Is C# Endian sensitive?

Question

Is C# ever Endian sensitive, for example, will code such as this:

int a = 1234567;
short b = *(short*)&i;

always assign the same value to b. If so, what value will it be?

If not, what good ways are there to deal with endianness if code with pointers in?

Answer 1

C# doesn't define the endianness. In reality, yes it will probably always be little-endian (IIRC even on IA64, but I haven't checked), but you should ideally check BitConverter.IsLittleEndian if endianness is important - or just use bit-shifting etc rather than direct memory access.

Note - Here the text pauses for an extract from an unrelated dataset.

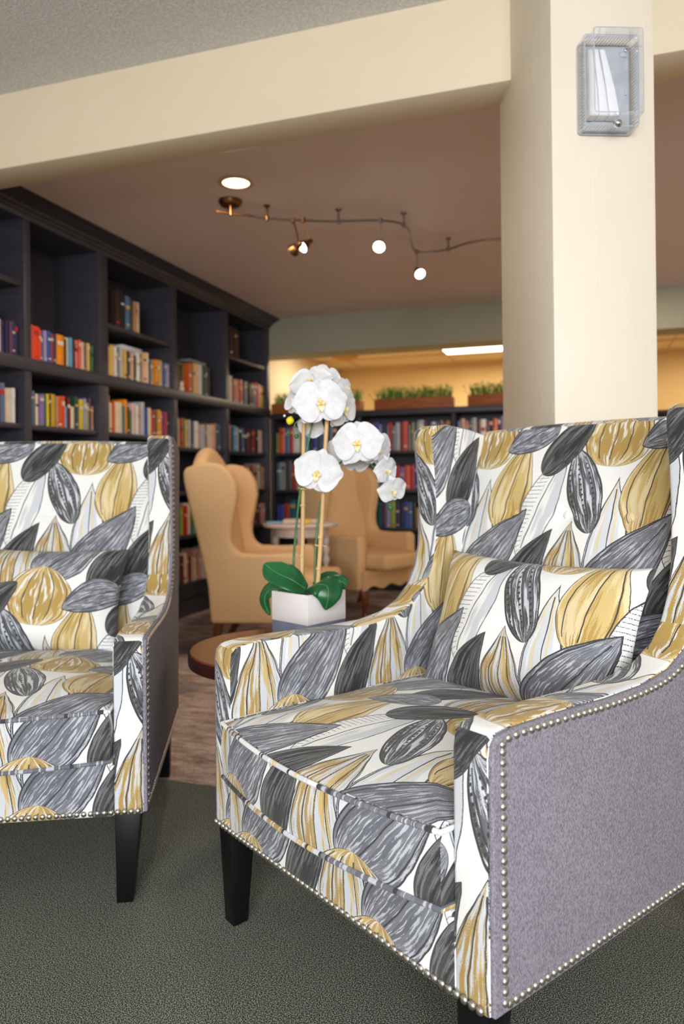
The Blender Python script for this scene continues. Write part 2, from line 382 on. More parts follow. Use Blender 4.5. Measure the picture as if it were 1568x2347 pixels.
def copy_tree(o, parent=None):
    c = o.copy(); col.objects.link(c); c.parent = parent
    for ch in [x for x in bpy.data.objects if x.parent == o]: copy_tree(ch, c)
    return c
def smoothstep(a, b, x):
    t = max(0, min(1, (x-a)/(b-a))); return t*t*(3-2*t)
def interp(tab, x):
    for (a, va), (b, vb) in zip(tab, tab[1:]):
        if x <= b: return va+(vb-va)*max(0, (x-a))/(b-a)
    return tab[-1][1]
def catmull(pts, n=6):
    pts = [Vector(p) for p in pts]; out = []
    for i in range(len(pts)-1):
        p0, p1, p2, p3 = pts[max(i-1, 0)], pts[i], pts[i+1], pts[min(i+2, len(pts)-1)]
        for k in range(n):
            t = k/n
            out.append(.5*((2*p1)+(p2-p0)*t+(2*p0-5*p1+4*p2-p3)*t*t+(3*p1-p0-3*p2+p3)*t**3))
    return out+[pts[-1]]

# ------------------------------------------------------------------ structure
CZ, CF = 2.47, 2.65             # ceilings of the library room and of the front room
BY0, BY1, BZ = 2.590, 2.774, 2.332
OLIVE = plaster('pale olive painted header', srgb(158, 155, 134), .1)
YELLOW = plaster('warm yellow wall paint', srgb(240, 206, 140), .1)
TAUPE = plaster('taupe ceiling paint', srgb(238, 222, 216), .05, 4)
struct('floor', MB().box(-4.2, -3.2, -.05, 4.2, 2.152, 0), CARPET, 'dark green grey looped carpet in the front room', smooth=False)
struct('floor', MB().box(-4.2, 2.152, -.05, 4.2, 9.55, -.001), CARPET2, 'mottled taupe and grey carpet of the library room', smooth=False)
struct('ceiling', MB().box(-4.2, -3.2, CF, 4.2, BY0+.02, CF+.1), POPCORN, 'grey white popcorn textured ceiling of the front room', smooth=False)
struct('ceiling', MB().box(-4.2, BY0+.05, CZ, 4.2, 6.5, CZ+.1), TAUPE, 'smooth ceiling over the library room', smooth=False)
CTILE = mat('cream ceiling tile', srgb(240, 220, 176), .9, var=.02)
GRID = mat('ceiling grid', srgb(214, 186, 136), .7)
mb = MB().box(-4.2, 6.5, 2.44, 4.2, 9.6, 2.54)
struct('ceiling', mb, CTILE, 'cream panelled ceiling of the room beyond the low bookcase', smooth=False)
mb = MB()
for k in range(8): mb.box(-4.0+k*1.22-.008, 6.5, 2.434, -4.0+k*1.22+.012, 9.5, 2.44)
for k in range(6): mb.box(-4.2, 6.83+k*.61-.012, 2.432, 4.2, 6.83+k*.61+.012, 2.44)
struct('trim_1', mb, GRID, 'thin cream grid strips of the panelled ceiling', smooth=False)
# ceiling beam over the opening between the rooms
struct('wall_beam', MB().box(-4.2, BY0, BZ, 4.2, BY1, CF+.02), WALLC, 'cream plaster ceiling beam between the two rooms', bevel=.008, seg=2)
# column, turned a little against the beam
def cp(r, d, z):
    p = EYEP+Vector((_cy, -_sy, 0))*r+Vector((_sy, _cy, 0))*d; return Vector((p.x, p.y, z))
A0 = (.600, 2.10); fd = Vector((1, .068)).normalized(); sd = Vector((-.0286, 1)).normalized()
cw, cd = .302, .595
cn = [A0, (A0[0]+fd.x*cw, A0[1]+fd.y*cw), (A0[0]+fd.x*cw+sd.x*cd, A0[1]+fd.y*cw+sd.y*cd), (A0[0]+sd.x*cd, A0[1]+sd.y*cd)]
mb = MB().add([cp(r, d, 0) for r, d in cn]+[cp(r, d, CF+.02) for r, d in cn], [(3, 2, 1, 0), (4, 5, 6, 7)]+[(i, (i+1) % 4, (i+1) % 4+4, i+4) for i in range(4)])
COLM = plaster('cream hand trowelled column plaster', srgb(236, 224, 206), .18, 5)
struct('wall_column', mb, COLM, 'square cream plaster column standing under the beam', bevel=.007, seg=2)
# outer walls
struct('wall_left', MB().box(-3.25, -3.2, 0, -3.13, 9.55, CF), WALLC, 'left wall behind the tall bookcase', smooth=False)
struct('wall_right', MB().box(4.1, -3.2, 0, 4.2, 9.55, CF), WALLC, 'right wall', smooth=False)
struct('wall_back', MB().box(-4.2, 9.42, 0, 4.2, 9.55, 2.5), YELLOW, 'warm yellow far wall above the low bookcase', smooth=False)
struct('wall_header', MB().box(-3.2, 6.36, 2.141, 4.15, 6.66, CZ), OLIVE, 'olive grey dropped header above the low bookcase', smooth=False)
mb = MB().box(-4.2, -3.3, 0, -1.4, -3.2, CF).box(2.3, -3.3, 0, 4.2, -3.2, CF).box(-1.4, -3.3, 0, 2.3, -3.2, .5).box(-1.4, -3.3, 2.4, 2.3, -3.2, CF)
struct('wall_front', mb, WALLC, 'wall behind the photographer with a wide window opening', smooth=False)

# ------------------------------------------------------------------ patterned wing chairs
HW, AT = .400, .070              # half width, arm thickness
PROF = [(0, .205), (0, .578), (.004, .602), (.018, .615), (.06, .619), (.15, .619), (.30, .615), (.42, .617), (.50, .630), (.56, .656), (.60, .692), (.628, .742),
        (.643, .80), (.648, .90), (.642, 1.0), (.632, 1.085), (.634, 1.112), (.650, 1.127), (.70, 1.131), (.78, 1.122), (.86, 1.106), (.895, 1.092),
        (.905, 1.07), (.862, .80), (.80, .45), (.78, .205)]
PIN = .004
def offset_prof(p, d):
    out = []; n = len(p)
    for i in range(n):
        a, b, c = Vector(p[i-1]), Vector(p[i]), Vector(p[(i+1) % n])
        t1, t2 = (b-a).normalized(), (c-b).normalized(); n1 = Vector((t1.y, -t1.x)); n2 = Vector((t2.y, -t2.x))
        nn = (n1+n2); nn = nn/max(.3, nn.length_squared)*2*.5*2 if False else nn.normalized()/max(.5, nn.normalized().dot(n1))
        out.append((b.x+nn.x*d, b.y+nn.y*d))
    return out
UVC = (lambda c: (c.y-.16, c.z-.84), lambda c: (c.x-.15, c.z-.73), lambda c: (c.x-.15, c.y-.275))
BACKY = [(.30, .62), (.42, .655), (.60, .695), (.80, .752), (.885, .778), (1.00, .815), (1.115, .852)]
def wing_chair():
    root = thing('wing_chair', 'x', 'armchair')
    for s in (-1, 1):
        x0, x1 = (-HW, -HW+AT) if s < 0 else (HW-AT, HW)
        mb = extrude_x(PROF, x0, x1)
        uvx = (lambda c, s=s: (c.y-.16, c.z-.84)) if s < 0 else (lambda c: (.19-c.y, c.z-.80))
        arm = obj('arm', mb, FABRIC, root, bevel=.013, seg=4, uv=(uvx, lambda c: (c.x-.08, c.z-.60), lambda c: (c.x*1.0+.02, c.y-.1)))
        # grey outer panel
        pr = offset_prof(PROF, PIN)
        xo = (HW-.004, HW+.007) if s > 0 else (-HW-.007, -HW+.004)
        obj('side_panel', extrude_x(pr, *xo), GREYF, root, bevel=.004, seg=3, label='grey linen side panel')
    # inside back: padded, buttoned, rolled over the top
    btn = [(-.165, .885), (0.0, .885), (.165, .885)]
    def bz(x): return 1.118+.006*(1-(x/.33)**2)
    def by(x, z):
        y = interp(BACKY, z)
        y -= .020*(1-(abs(x)/.332)**3)*math.sin(math.pi*max(0, min(1, (z-.36)/.80)))
        for bx, bzz in btn:
            r2 = (x-bx)**2+(z-bzz)**2; y += .014*math.exp(-r2/(.024**2))+.003*math.exp(-((x-bx)**2/.006+(z-bzz)**2/.0002))
        return y
    def bf(u, v):
        x = -.333+.666*u
        if v < .72: z = .34+(bz(x)-.03-.34)*(v/.72); return (x, by(x, z), z)
        if v < .86:
            a = (v-.72)/.14*math.pi/2*1.0; zc = bz(x)-.03; yf = by(x, zc)
            return (x, yf+.03*(1-math.cos(a)), zc+.03*math.sin(a))
        if v < .92: t = (v-.86)/.06; yf = by(x, bz(x)-.03)+.03; return (x, yf+(.875-yf)*t, bz(x)-.004*t)
        t = (v-.92)/.08; return (x, .895+(.78-.895)*t+.0, bz(x)-.02+(.36-bz(x))*t)
    obj('backrest', MB().grid(bf, 48, 75).caps(48, 75), FABRIC, root, uv=(UVC[0], lambda c: (c.x-.10, c.z*1.03-1.094), lambda c: (c.x-.10, c.y-.75+.0)), angle=70)
    ob = MB(); ob.add([(x, y, z) for x in (-.335, .335) for y, z in ((.905, 1.075), (.862, .80), (.80, .45), (.78, .21), (.77, .21), (.79, .45), (.85, .8), (.885, 1.09))],
                      [(0, 1, 2, 3, 4, 5, 6, 7), (15, 14, 13, 12, 11, 10, 9, 8)]+[(i, (i+1) % 8, (i+1) % 8+8, i+8) for i in range(8)])
    obj('outside_back', ob, GREYF, root, label='grey linen outside back')
    for bx, bzz in btn:
        p = MB().lathe([(.0125, -.002), (.0135, .002), (.011, .0055), (.006, .0078), (.001, .0085)], (bx, by(bx, bzz)-.001, bzz), 16, axis=(0, -1, .25))
        obj('button', p, FABRIC, root, uv=(lambda c: (c.x-.10, c.z*1.03-1.094),)*3)
    # front rail and seat deck
    rail = MB().box(-HW+AT-.004, -.004, .205, HW-AT+.004, .77, .333)
    obj('seat_rail', rail, FABRIC, root, bevel=.008, seg=3, uv=(UVC[0], lambda c: (c.x-.155, c.z-.60), UVC[2]))
    # seat cushion: crowned, front bowed out
    def cush(ex, ey0, ey1, z0, z1, crown):
        def fn(u, v):
            a = 2*math.pi*u; ca, sa = math.cos(a), math.sin(a); pw = .16
            X = math.copysign(abs(ca)**pw if abs(ca) > 1e-9 else 0, ca); Y = math.copysign(abs(sa)**pw if abs(sa) > 1e-9 else 0, sa)
            return X, Y
        return fn
    def cfun(u, v):
        # u around, v from bottom centre to top centre
        a = 2*math.pi*u; ca, sa = math.cos(a), math.sin(a)
        mx = max(abs(ca), abs(sa)); sq = Vector((ca/mx, sa/mx)); rd = Vector((ca, sa))
        q = sq*.92+rd*.08
        if v < .3: r = v/.3; z = .336-.004*(1-r); rr = r
        elif v < .7:
            t = (v-.3)/.4; z = .336+(.457-.336)*t; rr = 1+.018*math.sin(math.pi*t)
        else: r = max(0, 1-(v-.7)/.3); rr = r; z = .457+.044*(1-r**2.2)
        x = q.x*.331*rr; yy = q.y*rr
        y = .31+yy*.335
        if yy < 0: y -= .034*max(0, (1-(x/.331)**2))*(-yy)**2
        else: y += 0
        return (x, y, z)
    obj('seat_cushion', MB().grid(cfun, 96, 44, closeu=True), FABRIC, root, weld=.0004,
        uv=(UVC[0], lambda c: (c.x-.15, c.z-.73), UVC[2]), angle=50)
    def edge(z, off):
        pts = []
        for k in range(97):
            a = 2*math.pi*k/96; ca, sa = math.cos(a), math.sin(a); mx = max(abs(ca), abs(sa))
            q = Vector((ca/mx, sa/mx))*.92+Vector((ca, sa))*.08
            x = q.x*(.331+off); y = .31+q.y*(.335+off)
            if q.y < 0: y -= .034*max(0, 1-(x/.331)**2)*q.y**2
            pts.append((x, y, z))
        return pts
    for z in (.340, .455):
        o = obj('piping', MB().tube(edge(z, .003), .0048, 8, cap=False), FABRIC, root,
                uv=(lambda c: (c.y*.9, c.z-.73), lambda c, z=z: (c.x*.45-.10+(.13 if z > .4 else .03), z-.73+.05), lambda c, z=z: (c.x*.45-.10+(.13 if z > .4 else .03), z-.73+.05)))
    # legs
    for sx in (-1, 1):
        t0 = (.332, .392, .004, .064); b0 = (.334, .371, .006, .043)
        def leg(top, bot):
            v = []
            for (xa, xb, ya, yb), z in ((bot, 0), (top, .212)):
                v += [(sx*xa, ya, z), (sx*xb, ya, z), (sx*xb, yb, z), (sx*xa, yb, z)]
            return MB().add(v, [(0, 1, 2, 3), (4, 5, 6, 7), (0, 1, 5, 4), (1, 2, 6, 5), (2, 3, 7, 6), (3, 0, 4, 7)])
        obj('leg', leg(t0, b0), BLACKW, root, bevel=.002)
        obj('leg', leg((.325, .385, .70, .765), (.340, .378, .745, .783)), BLACKW, root, bevel=.002)
    # nail heads: front hem, and round the right hand side panel
    nm = MB().lathe([(.0068, -.0006), (.0066, .0014), (.0052, .0034), (.0028, .0047), (.0003, .0051)], (0, 0, 0), 12)
    nmesh = obj('nail_head', nm, NAIL, root); base = nmesh.data
    bpy.data.objects.remove(nmesh)
    sp = .0152; near = []; rest = []
    q_f = Vector((0, -1, 0)).to_track_quat('Z', 'Y'); q_s = Vector((1, 0, 0)).to_track_quat('Z', 'Y')
    x = HW-.012
    for k in range(52): near.append(((HW-.014-k*sp, -.0045, .2165), q_f)) if k < 24 else rest.append(((HW-.014-k*sp, -.0045, .2165), q_f))
    XS = HW+.0068
    for k in range(24): near.append(((XS, .026, .226+k*sp*1.03), q_s))
    for k in range(48): (near if k < 26 else rest).append(((XS, .026+.0152*(k+.6), .2215), q_s))
    path = [(.026, .597), (.045, .604), (.15, .604), (.30, .600), (.42, .602), (.505, .613), (.575, .642), (.617, .682), (.646, .738), (.661, .80), (.666, .90), (.660, 1.0), (.652, 1.10)]
    pts = []; acc = 0; last = Vector(path[0]); pts.append(last)
    fine = [Vector((p.x, p.y)) for p in catmull([(a, b, 0) for a, b in path], 30)]
    for a, b in zip(fine, fine[1:]):
        acc += (b-a).length
        if acc >= sp: pts.append(b); acc = 0
    for k, p in enumerate(pts): (near if k < 26 else rest).append(((XS, p.x, p.y), q_s))
    for p, q in near[:100]:
        o = bpy.data.objects.new('nail_head', base); col.objects.link(o); o.parent = root; o.location = p; o.rotation_mode = 'QUATERNION'; o.rotation_quaternion = q
    mb = MB(); vs = [v.co.copy() for v in base.vertices]; fs = [tuple(p.vertices) for p in base.polygons]
    for p, q in near[100:]+rest:
        mb.add([q @ v+Vector(p) for v in vs], fs)
    o = obj('nail_trim', mb, NAIL, root); o['kind'] = 'stuff'
    return root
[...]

To quote a few lines from protobuf-net (a build not yet committed):

WriteInt64(*(long*)&value);
if (!BitConverter.IsLittleEndian)
{   // not fully tested, but this *should* work
    Reverse(ioBuffer, ioIndex - 8, 8);
}

i.e. it checks the endianness and does a flip if necessary.

Answer 2

Yes, I believe that code is endian-sensitive. The value of b will be the least-significant bytes on a little-endian processor, and the most-significant bytes on a big-endian processor. To make this simpler to see, let's switch to hex:

using System;

class Test
{
    unsafe static void Main()
    {
        int a = 0x12345678;
        short b = *(short*)&a;
        Console.WriteLine(b.ToString("x"));
    }
}

On my x86 box, that prints "5678" showing that the least-significant bytes were at the "start" of the vaue of a. If you run the same code on a processor running in big-endian mode (probably under Mono) I'd expect it to print "1234".